>> Start

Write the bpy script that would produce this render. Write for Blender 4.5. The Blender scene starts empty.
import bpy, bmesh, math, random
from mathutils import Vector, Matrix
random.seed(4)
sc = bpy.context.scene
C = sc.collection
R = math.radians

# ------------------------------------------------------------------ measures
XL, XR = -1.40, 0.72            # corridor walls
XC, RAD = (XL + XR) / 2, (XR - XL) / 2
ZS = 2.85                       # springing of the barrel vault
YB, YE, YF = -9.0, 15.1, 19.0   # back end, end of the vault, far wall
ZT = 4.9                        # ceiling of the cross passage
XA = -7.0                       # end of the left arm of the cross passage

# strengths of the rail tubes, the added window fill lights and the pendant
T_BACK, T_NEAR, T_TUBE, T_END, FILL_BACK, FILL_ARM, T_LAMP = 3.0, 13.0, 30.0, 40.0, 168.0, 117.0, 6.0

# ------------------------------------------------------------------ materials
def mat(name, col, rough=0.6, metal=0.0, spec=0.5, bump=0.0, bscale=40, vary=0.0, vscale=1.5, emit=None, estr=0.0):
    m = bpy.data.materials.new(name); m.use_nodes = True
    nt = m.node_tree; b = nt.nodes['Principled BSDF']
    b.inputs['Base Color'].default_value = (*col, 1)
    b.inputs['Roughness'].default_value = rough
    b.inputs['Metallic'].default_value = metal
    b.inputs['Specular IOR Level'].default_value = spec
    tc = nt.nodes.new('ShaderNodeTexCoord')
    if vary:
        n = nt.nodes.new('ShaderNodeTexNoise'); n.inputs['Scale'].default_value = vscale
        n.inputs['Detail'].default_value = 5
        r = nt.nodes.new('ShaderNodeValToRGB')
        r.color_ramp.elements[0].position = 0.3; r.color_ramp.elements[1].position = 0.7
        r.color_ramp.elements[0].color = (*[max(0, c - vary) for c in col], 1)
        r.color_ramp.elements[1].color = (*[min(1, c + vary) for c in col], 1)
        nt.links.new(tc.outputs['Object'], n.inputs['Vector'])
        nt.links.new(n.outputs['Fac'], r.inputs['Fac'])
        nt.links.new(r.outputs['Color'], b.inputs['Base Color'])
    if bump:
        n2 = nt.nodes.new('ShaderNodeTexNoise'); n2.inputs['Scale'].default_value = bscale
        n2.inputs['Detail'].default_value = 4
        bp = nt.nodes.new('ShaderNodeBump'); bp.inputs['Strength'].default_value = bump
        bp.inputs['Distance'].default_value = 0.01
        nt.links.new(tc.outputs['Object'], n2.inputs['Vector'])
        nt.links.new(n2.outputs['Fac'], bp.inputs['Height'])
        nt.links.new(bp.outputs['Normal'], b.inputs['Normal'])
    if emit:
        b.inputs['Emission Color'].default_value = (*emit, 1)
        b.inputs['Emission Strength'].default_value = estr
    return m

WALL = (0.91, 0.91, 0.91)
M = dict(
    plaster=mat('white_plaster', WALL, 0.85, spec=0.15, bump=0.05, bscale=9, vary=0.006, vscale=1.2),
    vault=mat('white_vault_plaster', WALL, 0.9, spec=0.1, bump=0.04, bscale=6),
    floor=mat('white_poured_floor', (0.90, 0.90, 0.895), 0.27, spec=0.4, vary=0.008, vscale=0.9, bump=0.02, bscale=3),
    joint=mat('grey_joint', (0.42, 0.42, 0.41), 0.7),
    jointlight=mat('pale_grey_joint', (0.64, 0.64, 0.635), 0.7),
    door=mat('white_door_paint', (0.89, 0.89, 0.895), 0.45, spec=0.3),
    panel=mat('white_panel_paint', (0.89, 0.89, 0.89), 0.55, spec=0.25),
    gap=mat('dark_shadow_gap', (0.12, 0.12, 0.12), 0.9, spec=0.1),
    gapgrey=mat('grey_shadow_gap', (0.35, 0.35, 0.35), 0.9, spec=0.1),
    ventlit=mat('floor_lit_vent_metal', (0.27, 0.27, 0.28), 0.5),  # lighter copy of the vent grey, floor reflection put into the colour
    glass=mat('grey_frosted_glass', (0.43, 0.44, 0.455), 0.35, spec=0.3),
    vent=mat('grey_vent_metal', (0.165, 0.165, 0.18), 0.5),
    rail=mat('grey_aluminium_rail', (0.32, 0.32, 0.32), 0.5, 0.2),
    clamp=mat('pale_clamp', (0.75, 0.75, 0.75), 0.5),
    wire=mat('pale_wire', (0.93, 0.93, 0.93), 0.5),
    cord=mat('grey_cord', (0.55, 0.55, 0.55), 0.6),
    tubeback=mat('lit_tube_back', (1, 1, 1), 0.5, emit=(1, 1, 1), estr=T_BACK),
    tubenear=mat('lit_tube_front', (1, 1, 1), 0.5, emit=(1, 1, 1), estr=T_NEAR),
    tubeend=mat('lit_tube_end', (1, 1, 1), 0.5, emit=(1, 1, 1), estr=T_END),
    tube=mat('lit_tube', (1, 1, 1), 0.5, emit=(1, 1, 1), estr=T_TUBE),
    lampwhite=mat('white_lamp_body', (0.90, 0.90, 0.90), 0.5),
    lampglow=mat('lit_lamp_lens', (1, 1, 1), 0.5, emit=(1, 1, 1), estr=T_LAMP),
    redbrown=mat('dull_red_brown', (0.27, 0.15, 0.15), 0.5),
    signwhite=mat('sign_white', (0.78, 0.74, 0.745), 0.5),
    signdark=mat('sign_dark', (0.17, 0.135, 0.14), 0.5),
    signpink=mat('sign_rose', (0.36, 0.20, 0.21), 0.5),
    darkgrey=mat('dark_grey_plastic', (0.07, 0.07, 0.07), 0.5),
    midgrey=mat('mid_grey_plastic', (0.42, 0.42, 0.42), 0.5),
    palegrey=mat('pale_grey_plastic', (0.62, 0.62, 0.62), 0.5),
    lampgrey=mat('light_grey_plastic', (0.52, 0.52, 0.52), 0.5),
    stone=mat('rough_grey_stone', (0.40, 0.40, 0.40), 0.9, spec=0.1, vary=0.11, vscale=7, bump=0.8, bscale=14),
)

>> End

▶ What is being asked:
Return the whole listing exactly.

▶ Response:
Write the bpy script that would produce this render. Write for Blender 4.5. The Blender scene starts empty.
import bpy, bmesh, math, random
from mathutils import Vector, Matrix
random.seed(4)
sc = bpy.context.scene
C = sc.collection
R = math.radians

# ------------------------------------------------------------------ measures
XL, XR = -1.40, 0.72            # corridor walls
XC, RAD = (XL + XR) / 2, (XR - XL) / 2
ZS = 2.85                       # springing of the barrel vault
YB, YE, YF = -9.0, 15.1, 19.0   # back end, end of the vault, far wall
ZT = 4.9                        # ceiling of the cross passage
XA = -7.0                       # end of the left arm of the cross passage

# strengths of the rail tubes, the added window fill lights and the pendant
T_BACK, T_NEAR, T_TUBE, T_END, FILL_BACK, FILL_ARM, T_LAMP = 3.0, 13.0, 30.0, 40.0, 168.0, 117.0, 6.0

# ------------------------------------------------------------------ materials
def mat(name, col, rough=0.6, metal=0.0, spec=0.5, bump=0.0, bscale=40, vary=0.0, vscale=1.5, emit=None, estr=0.0):
    m = bpy.data.materials.new(name); m.use_nodes = True
    nt = m.node_tree; b = nt.nodes['Principled BSDF']
    b.inputs['Base Color'].default_value = (*col, 1)
    b.inputs['Roughness'].default_value = rough
    b.inputs['Metallic'].default_value = metal
    b.inputs['Specular IOR Level'].default_value = spec
    tc = nt.nodes.new('ShaderNodeTexCoord')
    if vary:
        n = nt.nodes.new('ShaderNodeTexNoise'); n.inputs['Scale'].default_value = vscale
        n.inputs['Detail'].default_value = 5
        r = nt.nodes.new('ShaderNodeValToRGB')
        r.color_ramp.elements[0].position = 0.3; r.color_ramp.elements[1].position = 0.7
        r.color_ramp.elements[0].color = (*[max(0, c - vary) for c in col], 1)
        r.color_ramp.elements[1].color = (*[min(1, c + vary) for c in col], 1)
        nt.links.new(tc.outputs['Object'], n.inputs['Vector'])
        nt.links.new(n.outputs['Fac'], r.inputs['Fac'])
        nt.links.new(r.outputs['Color'], b.inputs['Base Color'])
    if bump:
        n2 = nt.nodes.new('ShaderNodeTexNoise'); n2.inputs['Scale'].default_value = bscale
        n2.inputs['Detail'].default_value = 4
        bp = nt.nodes.new('ShaderNodeBump'); bp.inputs['Strength'].default_value = bump
        bp.inputs['Distance'].default_value = 0.01
        nt.links.new(tc.outputs['Object'], n2.inputs['Vector'])
        nt.links.new(n2.outputs['Fac'], bp.inputs['Height'])
        nt.links.new(bp.outputs['Normal'], b.inputs['Normal'])
    if emit:
        b.inputs['Emission Color'].default_value = (*emit, 1)
        b.inputs['Emission Strength'].default_value = estr
    return m

WALL = (0.91, 0.91, 0.91)
M = dict(
    plaster=mat('white_plaster', WALL, 0.85, spec=0.15, bump=0.05, bscale=9, vary=0.006, vscale=1.2),
    vault=mat('white_vault_plaster', WALL, 0.9, spec=0.1, bump=0.04, bscale=6),
    floor=mat('white_poured_floor', (0.90, 0.90, 0.895), 0.27, spec=0.4, vary=0.008, vscale=0.9, bump=0.02, bscale=3),
    joint=mat('grey_joint', (0.42, 0.42, 0.41), 0.7),
    jointlight=mat('pale_grey_joint', (0.64, 0.64, 0.635), 0.7),
    door=mat('white_door_paint', (0.89, 0.89, 0.895), 0.45, spec=0.3),
    panel=mat('white_panel_paint', (0.89, 0.89, 0.89), 0.55, spec=0.25),
    gap=mat('dark_shadow_gap', (0.12, 0.12, 0.12), 0.9, spec=0.1),
    gapgrey=mat('grey_shadow_gap', (0.35, 0.35, 0.35), 0.9, spec=0.1),
    ventlit=mat('floor_lit_vent_metal', (0.27, 0.27, 0.28), 0.5),  # lighter copy of the vent grey, floor reflection put into the colour
    glass=mat('grey_frosted_glass', (0.43, 0.44, 0.455), 0.35, spec=0.3),
    vent=mat('grey_vent_metal', (0.165, 0.165, 0.18), 0.5),
    rail=mat('grey_aluminium_rail', (0.32, 0.32, 0.32), 0.5, 0.2),
    clamp=mat('pale_clamp', (0.75, 0.75, 0.75), 0.5),
    wire=mat('pale_wire', (0.93, 0.93, 0.93), 0.5),
    cord=mat('grey_cord', (0.55, 0.55, 0.55), 0.6),
    tubeback=mat('lit_tube_back', (1, 1, 1), 0.5, emit=(1, 1, 1), estr=T_BACK),
    tubenear=mat('lit_tube_front', (1, 1, 1), 0.5, emit=(1, 1, 1), estr=T_NEAR),
    tubeend=mat('lit_tube_end', (1, 1, 1), 0.5, emit=(1, 1, 1), estr=T_END),
    tube=mat('lit_tube', (1, 1, 1), 0.5, emit=(1, 1, 1), estr=T_TUBE),
    lampwhite=mat('white_lamp_body', (0.90, 0.90, 0.90), 0.5),
    lampglow=mat('lit_lamp_lens', (1, 1, 1), 0.5, emit=(1, 1, 1), estr=T_LAMP),
    redbrown=mat('dull_red_brown', (0.27, 0.15, 0.15), 0.5),
    signwhite=mat('sign_white', (0.78, 0.74, 0.745), 0.5),
    signdark=mat('sign_dark', (0.17, 0.135, 0.14), 0.5),
    signpink=mat('sign_rose', (0.36, 0.20, 0.21), 0.5),
    darkgrey=mat('dark_grey_plastic', (0.07, 0.07, 0.07), 0.5),
    midgrey=mat('mid_grey_plastic', (0.42, 0.42, 0.42), 0.5),
    palegrey=mat('pale_grey_plastic', (0.62, 0.62, 0.62), 0.5),
    lampgrey=mat('light_grey_plastic', (0.52, 0.52, 0.52), 0.5),
    stone=mat('rough_grey_stone', (0.40, 0.40, 0.40), 0.9, spec=0.1, vary=0.11, vscale=7, bump=0.8, bscale=14),
)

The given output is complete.